## Set problem
Leave the pictures out and transcribe every record exactly.

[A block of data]

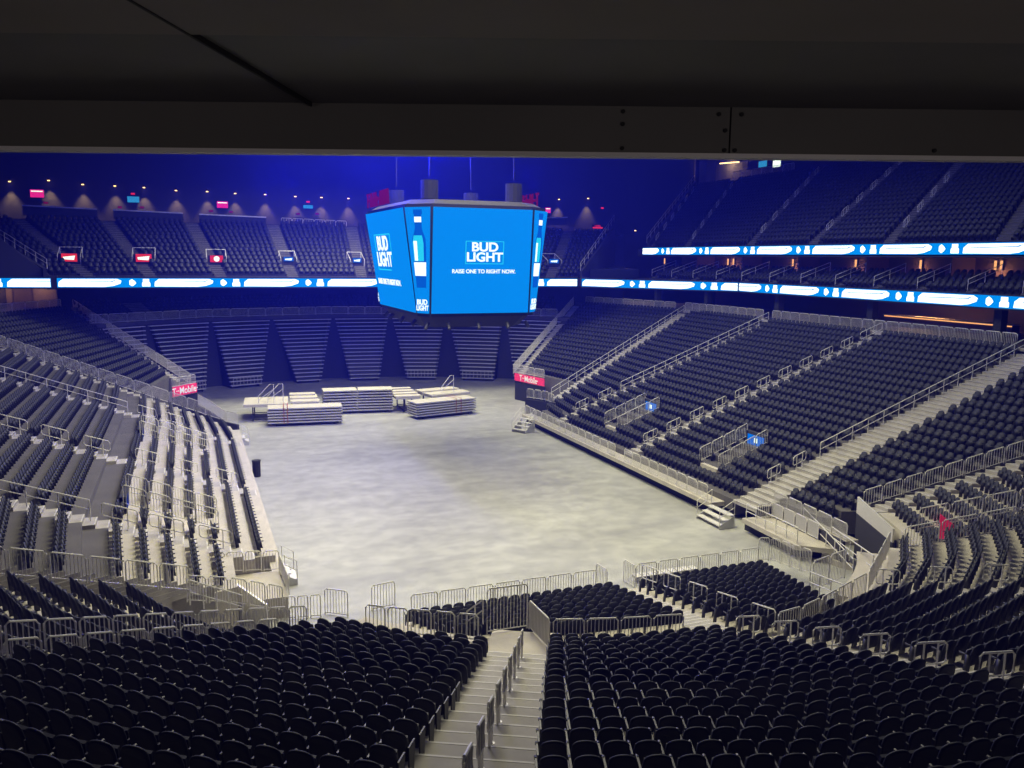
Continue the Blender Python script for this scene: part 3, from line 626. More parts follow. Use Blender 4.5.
# left corner: loading ramp, parapet and gates
b = MB(); b.prism([(1.2,41.5),(3.7,41.5),(3.8,38.0),(2.0,38.0)], .0, 1.0); struct(b,'loading_ramp_floor',M['deck'])
wallpts([(.59,40.0),(1.18,38.76)], 0, (2.35,1.95), .12, 'wall_ramp_parapet', M['steel']); wallpts([(1.18,38.76),(2.73,37.1)], 0, (1.95,1.1), .12, 'wall_ramp_parapet', M['steel'])
run([(.4,41.4,1.3),(3.8,41.4,1.0)], 4, 'white railing panel across the back of the loading ramp, {0} from the side stand', 'railing behind the loading ramp', h=1.05)
run([(3.75,41.3,1.0),(3.85,38.1,1.0)], 3, 'white railing panel on the arena side of the loading ramp, {0} from the step unit', 'railing beside the loading ramp', h=.9)
run([(-0.55, 35.38, 2.40), (1.23, 35.03, 2.20), (3.38, 35.83, 1.20)], 5, 'white railing panel at the corner below the loading ramp, {0} from the side seats', 'railing at the corner below the ramp', h=1.15, bars=.10)
longrail((-0.38, 34.12, 2.80), (1.63, 34.85, 1.60), 4, 'white handrail sloping down into the corner below the loading ramp', h=1.0)
b = empty('waste_bin', (4.4,64.5,0), 'black waste bin standing on the floor against the side stand', 'bin')
t = MB(); t.prism([(.3*math.cos(a*PI/5),.3*math.sin(a*PI/5)) for a in range(10)],0,1.15); t.build('body', M['black'], b)
t = MB(); t.prism([(.33*math.cos(a*PI/5),.33*math.sin(a*PI/5)) for a in range(10)],1.15,1.27); t.build('lid', M['darkmetal'], b)

# pink signs on the corner walls
def pinksign(p, q, z0, z1, label, txt, tsize):
    root = empty('corner_sign', (p[0],p[1],z0), label, 'sign'); d = sub2(q,p); L = math.hypot(*d); u = unit(d); n = (u[1],-u[0])
    b = MB(); b.hexa([(0,0,0),(d[0],d[1],0),(d[0]-n[0]*.1,d[1]-n[1]*.1,0),(-n[0]*.1,-n[1]*.1,0),(0,0,z1-z0),(d[0],d[1],z1-z0),(d[0]-n[0]*.1,d[1]-n[1]*.1,z1-z0),(-n[0]*.1,-n[1]*.1,z1-z0)]); S = b.build('board', M['pinksign'], root)
    text(txt,'lettering',tsize,M['signwhite'],S,(d[0]/2+n[0]*.03,d[1]/2+n[1]*.03,(z1-z0)*.47),(PI/2,0,math.atan2(u[1],u[0])),.01,.92)
sp = [(36.54, 93.24, 1.90), (39.78, 92.25, 1.90)]
def face_wall(p, q, h, name): return wallpts([p[:2],q[:2]],0,h,.15,name,M['black'])
rs0, rs1 = (35.70, 91.27, 2.75), (37.12, 85.82, 3.37)
pinksign(rs0, rs1, rs0[2]-.45, rs0[2]+.40, 'bright pink lettered sign on the far right corner of the stands', 'T··Mobile·', .95)
face_wall((rs0[0]+.1,rs0[1]+.1), (rs1[0]+.1,rs1[1]+.1), rs0[2]-.6, 'wall_far_corner')
run([(rs0[0]+.1,rs0[1]+.1,rs0[2]+.45),(rs1[0]+.1,rs1[1]+.1,rs0[2]+.45)], 3, 'white railing panel on top of the far right pink sign, {0} from the bleachers', 'railing over the far right pink sign', h=.95)
ls0, ls1 = (-1.60, 87.99, 3.13), (0.64, 90.50, 3.05)
pinksign(ls0, ls1, ls0[2]-.45, ls0[2]+.5, 'bright pink lettered sign on the corner beside the stair and bleachers', 'T··Mobile·', .95)
run([(ls0[0]-.1,ls0[1]+.1,ls0[2]+.45),(ls1[0]-.1,ls1[1]+.1,ls1[2]+.5)], 3, 'white railing panel over the pink sign beside the bleachers, {0} from the side stand', 'railing over the near pink sign', h=.95)
face_wall((ls0[0],ls0[1]+.3), (ls1[0],ls1[1]+.3), ls0[2]-.6, 'wall_side_corner')
bp = [(33.37, 81.88, 1.90),(34.98, 79.98, 1.80),(36.04, 77.47, 1.00)]; wallpts(bp, 0, (1.7,1.6), -.2, 'wall_far_corner_base', M['black'])
run([(p[0]+.1,p[1]+.1,p[2]-.1) for p in bp], 6, 'white railing panel round the far corner front, {0} from the floor edge run', 'railing round the far corner front', h=1.0)
bp = [(4.0,78.6),(2.9,80.5),(1.9,86),(ls1[0],ls1[1])]; wallpts(bp, 0, 1.35, .2, 'wall_side_corner_base', M['navywall'])
run([(3.9,78.8,1.3),(2.8,80.6,1.3),(1.8,86,1.35),(.7,90.8,1.35)], 7, 'white railing panel round the side corner front, {0} from the side stand', 'railing round the side corner front', h=1.05)
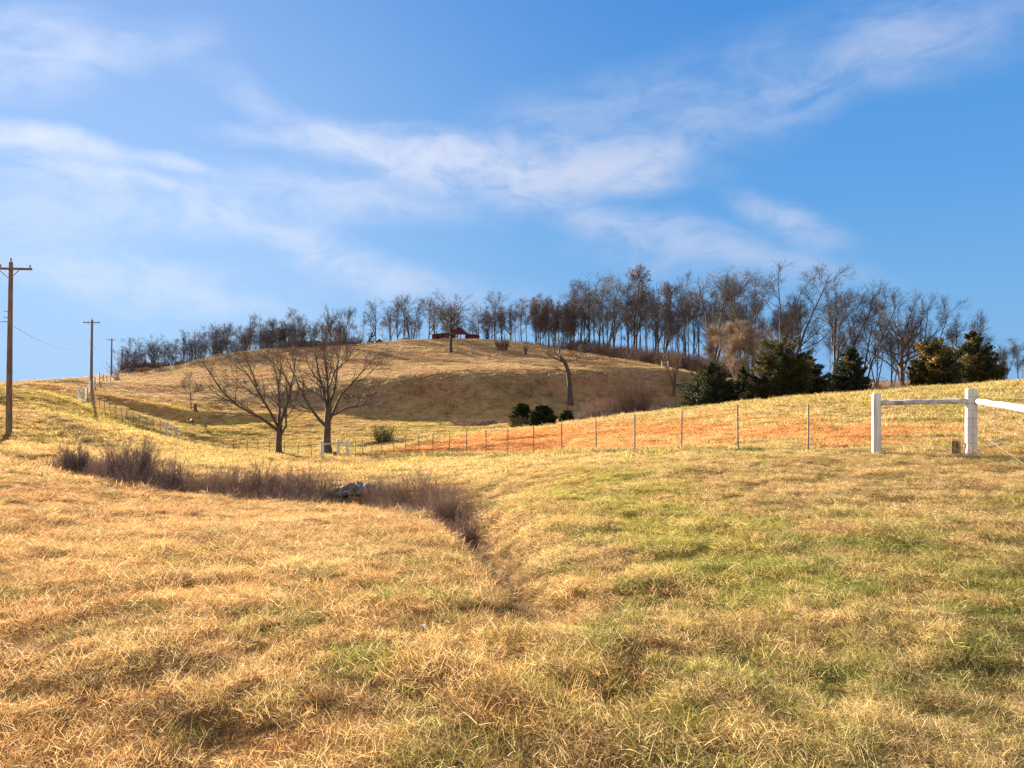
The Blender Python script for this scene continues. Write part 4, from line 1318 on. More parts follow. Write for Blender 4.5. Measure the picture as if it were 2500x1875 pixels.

## Task solution
Continue the Blender Python script for this scene: part 3, from line 626. More parts follow. Use Blender 4.5.
# left corner: loading ramp, parapet and gates
b = MB(); b.prism([(1.2,41.5),(3.7,41.5),(3.8,38.0),(2.0,38.0)], .0, 1.0); struct(b,'loading_ramp_floor',M['deck'])
wallpts([(.59,40.0),(1.18,38.76)], 0, (2.35,1.95), .12, 'wall_ramp_parapet', M['steel']); wallpts([(1.18,38.76),(2.73,37.1)], 0, (1.95,1.1), .12, 'wall_ramp_parapet', M['steel'])
run([(.4,41.4,1.3),(3.8,41.4,1.0)], 4, 'white railing panel across the back of the loading ramp, {0} from the side stand', 'railing behind the loading ramp', h=1.05)
run([(3.75,41.3,1.0),(3.85,38.1,1.0)], 3, 'white railing panel on the arena side of the loading ramp, {0} from the step unit', 'railing beside the loading ramp', h=.9)
run([(-0.55, 35.38, 2.40), (1.23, 35.03, 2.20), (3.38, 35.83, 1.20)], 5, 'white railing panel at the corner below the loading ramp, {0} from the side seats', 'railing at the corner below the ramp', h=1.15, bars=.10)
longrail((-0.38, 34.12, 2.80), (1.63, 34.85, 1.60), 4, 'white handrail sloping down into the corner below the loading ramp', h=1.0)
b = empty('waste_bin', (4.4,64.5,0), 'black waste bin standing on the floor against the side stand', 'bin')
t = MB(); t.prism([(.3*math.cos(a*PI/5),.3*math.sin(a*PI/5)) for a in range(10)],0,1.15); t.build('body', M['black'], b)
t = MB(); t.prism([(.33*math.cos(a*PI/5),.33*math.sin(a*PI/5)) for a in range(10)],1.15,1.27); t.build('lid', M['darkmetal'], b)

# pink signs on the corner walls
def pinksign(p, q, z0, z1, label, txt, tsize):
    root = empty('corner_sign', (p[0],p[1],z0), label, 'sign'); d = sub2(q,p); L = math.hypot(*d); u = unit(d); n = (u[1],-u[0])
    b = MB(); b.hexa([(0,0,0),(d[0],d[1],0),(d[0]-n[0]*.1,d[1]-n[1]*.1,0),(-n[0]*.1,-n[1]*.1,0),(0,0,z1-z0),(d[0],d[1],z1-z0),(d[0]-n[0]*.1,d[1]-n[1]*.1,z1-z0),(-n[0]*.1,-n[1]*.1,z1-z0)]); S = b.build('board', M['pinksign'], root)
    text(txt,'lettering',tsize,M['signwhite'],S,(d[0]/2+n[0]*.03,d[1]/2+n[1]*.03,(z1-z0)*.47),(PI/2,0,math.atan2(u[1],u[0])),.01,.92)
sp = [(36.54, 93.24, 1.90), (39.78, 92.25, 1.90)]
def face_wall(p, q, h, name): return wallpts([p[:2],q[:2]],0,h,.15,name,M['black'])
rs0, rs1 = (35.70, 91.27, 2.75), (37.12, 85.82, 3.37)
pinksign(rs0, rs1, rs0[2]-.45, rs0[2]+.40, 'bright pink lettered sign on the far right corner of the stands', 'T··Mobile·', .95)
face_wall((rs0[0]+.1,rs0[1]+.1), (rs1[0]+.1,rs1[1]+.1), rs0[2]-.6, 'wall_far_corner')
run([(rs0[0]+.1,rs0[1]+.1,rs0[2]+.45),(rs1[0]+.1,rs1[1]+.1,rs0[2]+.45)], 3, 'white railing panel on top of the far right pink sign, {0} from the bleachers', 'railing over the far right pink sign', h=.95)
ls0, ls1 = (-1.60, 87.99, 3.13), (0.64, 90.50, 3.05)
pinksign(ls0, ls1, ls0[2]-.45, ls0[2]+.5, 'bright pink lettered sign on the corner beside the stair and bleachers', 'T··Mobile·', .95)
run([(ls0[0]-.1,ls0[1]+.1,ls0[2]+.45),(ls1[0]-.1,ls1[1]+.1,ls1[2]+.5)], 3, 'white railing panel over the pink sign beside the bleachers, {0} from the side stand', 'railing over the near pink sign', h=.95)
face_wall((ls0[0],ls0[1]+.3), (ls1[0],ls1[1]+.3), ls0[2]-.6, 'wall_side_corner')
bp = [(33.37, 81.88, 1.90),(34.98, 79.98, 1.80),(36.04, 77.47, 1.00)]; wallpts(bp, 0, (1.7,1.6), -.2, 'wall_far_corner_base', M['black'])
run([(p[0]+.1,p[1]+.1,p[2]-.1) for p in bp], 6, 'white railing panel round the far corner front, {0} from the floor edge run', 'railing round the far corner front', h=1.0)
bp = [(4.0,78.6),(2.9,80.5),(1.9,86),(ls1[0],ls1[1])]; wallpts(bp, 0, 1.35, .2, 'wall_side_corner_base', M['navywall'])
run([(3.9,78.8,1.3),(2.8,80.6,1.3),(1.8,86,1.35),(.7,90.8,1.35)], 7, 'white railing panel round the side corner front, {0} from the side stand', 'railing round the side corner front', h=1.05)
The Blender Python script for this scene continues. Write part 4, from line 1318 on. More parts follow. Write for Blender 4.5. Measure the picture as if it were 2500x1875 pixels.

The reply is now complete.